Some suppliers have been more diligent than others in patrolling these territory boundaries, and some distributors have been more creative than others in making a sale and pushing the boundaries.

But the market has become more crowded with both distributor outlets and manufacturer brands, leading all parties to poke holes in the boundaries with new ways to get product to market. New channels of distribution from outside the electrical industry have emerged as strong competition, often holding their own franchise to the same physical territory the distributor claims. Within the electrical industry itself, national accounts selling, catalog sales and product specialists with a national focus change the picture further. An active gray market in electrical products bends the rules yet more.

Now there is the Internet.

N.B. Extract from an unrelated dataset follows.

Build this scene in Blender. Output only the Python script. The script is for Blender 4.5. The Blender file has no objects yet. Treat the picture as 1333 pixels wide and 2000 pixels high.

As electrical manufacturers and distributors rush to get on this electronic commerce highway, where information (now) as well as orders and payment (soon) zap from coast to coast in minutes, several questions come to mind. As Managing Editor Doug Chandler wrote in an Electrical Marketing article recently, "Two key questions are, in an environment where communication and interaction between end users and manufacturers will become much easier, will there be any need for intermediate steps of distribution? And, if so, how might the Internet change the roles those intermediaries play? Another question is, will distributors with the global exposure an Internet presence provides agree to be bound by geographic franchises issued by their suppliers?" He concluded on both counts that "companies venturing into cyberspace are trying to preserve the advantages of existing arrangements while keeping an eye out for new opportunities."

Why do I get the feeling these new opportunities will win out? In part it has to do with the Internet's vastness, directness, lawlessness (if that's the right word) and anonymity. In part, the feeling comes from the realization that so many holes have been poked in the system by other forces that it's collapsing like a tire with a slow leak.

The value of a franchise would seem to be even more important than ever. In some product lines, a distributorship lives and dies (sometimes literally) by the line it carries. In some geographic markets, brand preference may be so strong that if you don't carry the brand, you don't get much in the way of sales. Distributors have also been reducing the number of lines they carry to cut transaction costs. This makes each remaining line more valuable to the distributor than before. Other distributors press for partnering and exclusive distribution arrangements. Such notions underscore the value of the local franchise in the eyes of the distributor.

The rise of the Internet may be bringing dramatic focus on the viability of distributor franchises, but the fact remains that forces have been straining and penetrating the boundaries for decades. Just how much value does the franchise concept—especially the territory bounds part—still hold? Or is the value of a different type these days? Do the old rules still work? Can they be adapted to the new electronic age? These are just the first questions that will surface as this industry moves into the age of electronic commerce.